All to be had for the price of 1-2 RMB each. Gawd I love China.


Took a bus to 王家大院 (Wang jia da yuan), this gigantic courtyard mansion in the middle of nowhere, where the Wang family started. It was super oldschool Chinese. John was so good as to lend me his camera from time to time to take pictures of cool things. The place was interesting enough, but probably not as interesting as debating whether Hero by Zhang Yimou is a good movie for what it is, or not. There was a small dog who took a liking to me for no good reason. The garden with its trees stripped bare of leaves was a somber and stony place, but I liked it.

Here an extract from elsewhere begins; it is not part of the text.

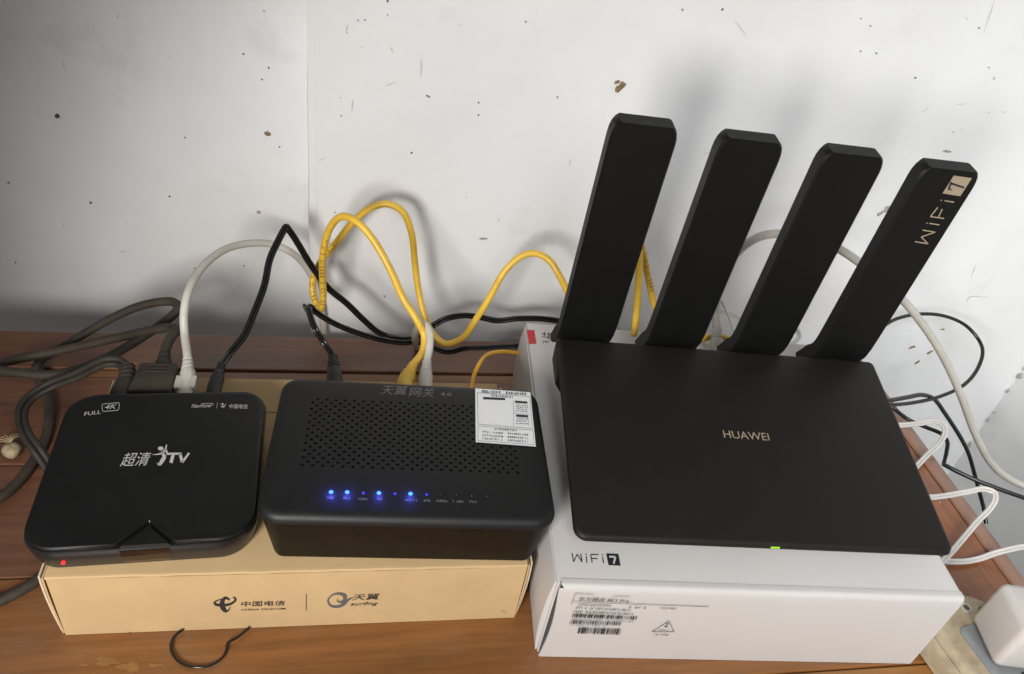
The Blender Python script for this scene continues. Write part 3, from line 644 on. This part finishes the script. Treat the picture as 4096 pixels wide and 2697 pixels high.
# lamps and their captions
leds = [(565, 990, 'b'), (677, 991, 'b'), (790, 997, 'd'), (898, 997, 'b'), (1010, 1002, 'd'), (1118, 1002, 'b'), (1231, 1007, 'd'), (1335, 1008, 'o'), (1441, 1011, 'o'), (1546, 1015, 'o'), (1652, 1017, 'o')]
for x, y, kd in leds:
    c = pick(gw, *z3(x, y), 'z', GH); r_ = .00132 if kd == 'b' else .0010
    bm = bmesh.new(); loft(bm, [[(c.x + r_ * f_ * math.cos(t * math.pi / 6), c.y + r_ * f_ * math.sin(t * math.pi / 6), GH + z) for t in range(12)] for f_, z in ((1, -.001), (1, .0001), (.75, .0006), (.3, .0008))])
    o = build('indicator_light', bm, M[{'b': 'led_blue', 'd': 'led_dim', 'o': 'led_off'}[kd]], gw, smooth=60)
    o['label'] = {'b': 'bright blue lit indicator lamp', 'd': 'faintly glowing blue indicator lamp', 'o': 'unlit dark indicator lamp'}[kd]
    if kd == 'b':
        ld = bpy.data.lights.new('indicator_glow', 'POINT'); ld.energy = .0050; ld.color = (.08, .1, 1.0); ld.shadow_soft_size = .001
        lo_ = bpy.data.objects.new('indicator_glow', ld); COL.objects.link(lo_); lo_.parent = gw; lo_.location = (c.x, c.y, GH + .0045)
q = []
for x, y, n_ in ((534, 1022, 3), (650, 1024, 3), (752, 1030, 4), (872, 1030, 3), (1080, 1036, 5), (1208, 1040, 3), (1296, 1042, 5), (1404, 1046, 5), (1528, 1048, 3)):
    q += small_print(z3(x, y), (17 * n_ * k, n_ * k), (-1, 17 * k), n_, .7, rng)
quads(gw, 'top', GH, q, M['silver_dim'], 'small_print')

# ================================================================== ROUTER
rt = empty('wireless_router', (.26665, .34775, BH), R(-4.76), 'large matt black router with four upright antennas sitting on the white carton', 'router')
RW, RD = .1255, .0787; ZF, ZB = .0939 - BH, .1230 - BH
TILT = math.atan2(ZB - ZF, 2 * RD)
plate = empty('unused', (0, 0, 0)); bpy.data.objects.remove(plate)
def P3(x, y, z):     # a point of the tilted plate (z above its top face) in router coordinates
    return (x, y * math.cos(TILT) - z * math.sin(TILT), (ZF + ZB) / 2 + y * math.sin(TILT) + z * math.cos(TILT))
RDs = RD / math.cos(TILT)
bm = bmesh.new(); rings = []
RR = (.0085, .0070, .004, .0035)
for ins, z in ((.020, -.0110), (.010, -.0088), (.0026, -.0058), (.0004, -.0044), (0, -.0032), (.0005, -.0015), (.0017, -.0004), (.0034, 0)):
    rr = [max(.0008, q - ins * .6) for q in RR]; rings.append([P3(x, y, z) for x, y in rrect(-RW + ins, RW - ins, -RDs + ins, RDs - ins * (.5 if z < -.006 else 1), rr, 8)])
loft(bm, rings); shell = build('top_plate', bm, M['router'], rt, smooth=40)
bm = bmesh.new()                               # wedge body standing on the carton
xw = RW - .016
loft(bm, [[(x, y, z) for y, z in ((-.052, .0005), (-.050, .0062), (.070, .0290), (.0735, .0285), (.0735, .0005))] for x in (-xw, -xw * .4, xw * .4, xw)]); build('base_wedge', bm, M['antenna'], rt, smooth=30)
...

Lunch was super “local," with many different kinds of noodles: knife-cut noodles, knife-peeled noodles, flat noodles, and this amazing dish we all fell in love with - shanxi youmian, or oil noodles, these flat noodles made with, I presume, oil, and steamed in beautiful shapes. It looked a bit like a fungus that might grow on a tree:

After a prolonged bout of bargaining, we got on a passenger van bound for Pingyao. Drank in some canyon-like land formations that would have been stunning if not for the perpetual and pervasive smog-haze. I hear that the area around Pingyao is especially active in coal-burning, for what purposes I don't know, but it makes for some pretty terrible air quality, worse even than Beijing.

We were dropped off at the east gate of the City Wall, one of the most impressively intact in China. Inside, the old town was not petrified like I imagined (I would call the old town in Lijiang petrified; this was just a bit rundown and choked with dust). There were a few gorgeous things to see, like one of the gates inside town:
The place where we stayed, Yamen Hostel, was another story altogether. We felt it as soon as we stepped in the warm, inviting, and laid-back lounge in front, where backpackers lolled about, reading, checking e-mail, watching Brokeback Mountain in the DVD room. It was the kind of place you wanted to hang around forever. We got our rooms and stepped back into the courtyard portion -- the hostel was converted from an old Chinese mayor's residence. It was like stepping into a movie, specifically Raise the Red Lantern by Zhang Yimou. The courtyard looked exactly the same, this magical and storied place, this portal into a past life:

We had a lowkey dinner from the place across the street and tried to watch several movies before giving up. The rest of the night was spent sipping local beer and half-singing songs we knew while ah-kuan (as we've come to call him despite his protests) showed a guitar who was boss. The girls' room was cold that night, our heater busted, but the blanket was warm and I slept well for the first time in days.

Sunday

Woke up rather late to the sound of my cell phone ringing -- Garry! After talking, we got ready to check out and find food to eat. Lunch was similar to dinner, with the addition of a dish called cat's ears, little pasta-like things shaped like cowry shells. We spent the afternoon browsing shops in the old town. I bought lacquer bracelets and contemplated a pair of lions cast with a striking turquoise glaze. Then, to escape the cold, three of us opted for a Chinese-style massage. I've had better, but it was still relaxing (not to mention cheap). Then it was time to catch our bus to Taiyuan, the nearest major city, where our train waited to take us back to Beijing.

We had soft seat tickets, because the stupid transportation system wouldn't allow us to buy return tickets from Beijing, and had to try our luck scoring sleeper tickets once we got on the train. This entailed much negotiating on Yang's part, plus a bribe of Y150 per head to one of the train workers. THEN, we had to swim through a sea of humanity to get from car #13 to car #2 - not an experience I really want to repeat, ever again. People were standing, sitting in the aisles, crouching at the ends of cars, smoking, vomiting on the floor (that was a kid). Finally, finally, we got to our designated sleeper spots and collapsed in relief. The rest of the night was uneventful...more talk-talk-talking, sometimes the topics so serious that I felt almost guilty. At 1am we crawled into bed, only to be shaken awake at 5:30am by the same guy who sold us our sleepers.